• Supplied data:
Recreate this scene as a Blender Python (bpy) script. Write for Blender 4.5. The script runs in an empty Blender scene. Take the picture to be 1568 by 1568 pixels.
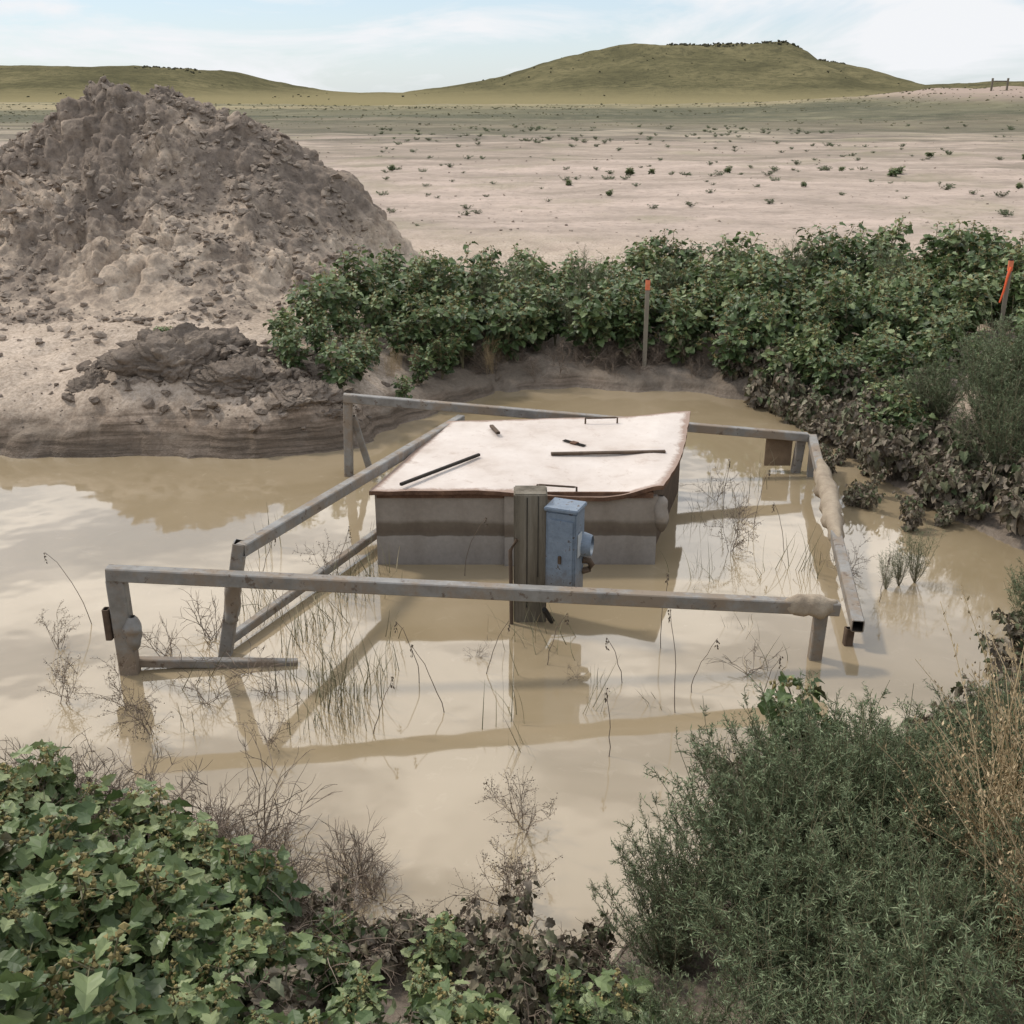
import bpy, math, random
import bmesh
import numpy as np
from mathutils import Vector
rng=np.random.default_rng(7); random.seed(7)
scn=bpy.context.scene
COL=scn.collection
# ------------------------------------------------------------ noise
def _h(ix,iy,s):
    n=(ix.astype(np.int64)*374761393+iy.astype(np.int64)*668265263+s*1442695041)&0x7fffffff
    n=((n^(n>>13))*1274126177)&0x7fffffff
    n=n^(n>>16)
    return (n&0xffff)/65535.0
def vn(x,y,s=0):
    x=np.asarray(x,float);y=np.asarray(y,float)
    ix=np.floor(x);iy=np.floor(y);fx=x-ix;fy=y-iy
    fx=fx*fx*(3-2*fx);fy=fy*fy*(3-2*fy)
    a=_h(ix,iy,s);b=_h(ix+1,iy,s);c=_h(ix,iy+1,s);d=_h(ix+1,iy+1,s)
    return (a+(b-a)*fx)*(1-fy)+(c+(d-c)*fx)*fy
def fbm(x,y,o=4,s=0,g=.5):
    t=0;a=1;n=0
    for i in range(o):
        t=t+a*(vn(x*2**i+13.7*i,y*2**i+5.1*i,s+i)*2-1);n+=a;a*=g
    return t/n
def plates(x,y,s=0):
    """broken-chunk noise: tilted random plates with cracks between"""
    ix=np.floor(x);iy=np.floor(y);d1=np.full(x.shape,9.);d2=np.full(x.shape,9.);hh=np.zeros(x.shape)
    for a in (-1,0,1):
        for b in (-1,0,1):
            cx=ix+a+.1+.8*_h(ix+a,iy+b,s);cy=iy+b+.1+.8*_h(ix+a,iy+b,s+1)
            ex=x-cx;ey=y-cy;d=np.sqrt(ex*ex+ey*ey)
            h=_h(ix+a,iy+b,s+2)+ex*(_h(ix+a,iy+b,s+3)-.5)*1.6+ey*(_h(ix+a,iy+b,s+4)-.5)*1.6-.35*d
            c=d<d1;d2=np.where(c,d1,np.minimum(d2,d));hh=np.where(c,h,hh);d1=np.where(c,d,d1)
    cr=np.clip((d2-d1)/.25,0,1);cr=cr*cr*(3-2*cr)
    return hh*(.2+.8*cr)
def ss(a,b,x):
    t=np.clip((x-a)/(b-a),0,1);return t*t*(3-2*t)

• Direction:
Copy each line exactly, and leave the pictures out of your copy.

• Task solution:
Recreate this scene as a Blender Python (bpy) script. Write for Blender 4.5. The script runs in an empty Blender scene. Take the picture to be 1568 by 1568 pixels.
import bpy, math, random
import bmesh
import numpy as np
from mathutils import Vector
rng=np.random.default_rng(7); random.seed(7)
scn=bpy.context.scene
COL=scn.collection
# ------------------------------------------------------------ noise
def _h(ix,iy,s):
    n=(ix.astype(np.int64)*374761393+iy.astype(np.int64)*668265263+s*1442695041)&0x7fffffff
    n=((n^(n>>13))*1274126177)&0x7fffffff
    n=n^(n>>16)
    return (n&0xffff)/65535.0
def vn(x,y,s=0):
    x=np.asarray(x,float);y=np.asarray(y,float)
    ix=np.floor(x);iy=np.floor(y);fx=x-ix;fy=y-iy
    fx=fx*fx*(3-2*fx);fy=fy*fy*(3-2*fy)
    a=_h(ix,iy,s);b=_h(ix+1,iy,s);c=_h(ix,iy+1,s);d=_h(ix+1,iy+1,s)
    return (a+(b-a)*fx)*(1-fy)+(c+(d-c)*fx)*fy
def fbm(x,y,o=4,s=0,g=.5):
    t=0;a=1;n=0
    for i in range(o):
        t=t+a*(vn(x*2**i+13.7*i,y*2**i+5.1*i,s+i)*2-1);n+=a;a*=g
    return t/n
def plates(x,y,s=0):
    """broken-chunk noise: tilted random plates with cracks between"""
    ix=np.floor(x);iy=np.floor(y);d1=np.full(x.shape,9.);d2=np.full(x.shape,9.);hh=np.zeros(x.shape)
    for a in (-1,0,1):
        for b in (-1,0,1):
            cx=ix+a+.1+.8*_h(ix+a,iy+b,s);cy=iy+b+.1+.8*_h(ix+a,iy+b,s+1)
            ex=x-cx;ey=y-cy;d=np.sqrt(ex*ex+ey*ey)
            h=_h(ix+a,iy+b,s+2)+ex*(_h(ix+a,iy+b,s+3)-.5)*1.6+ey*(_h(ix+a,iy+b,s+4)-.5)*1.6-.35*d
            c=d<d1;d2=np.where(c,d1,np.minimum(d2,d));hh=np.where(c,h,hh);d1=np.where(c,d,d1)
    cr=np.clip((d2-d1)/.25,0,1);cr=cr*cr*(3-2*cr)
    return hh*(.2+.8*cr)
def ss(a,b,x):
    t=np.clip((x-a)/(b-a),0,1);return t*t*(3-2*t)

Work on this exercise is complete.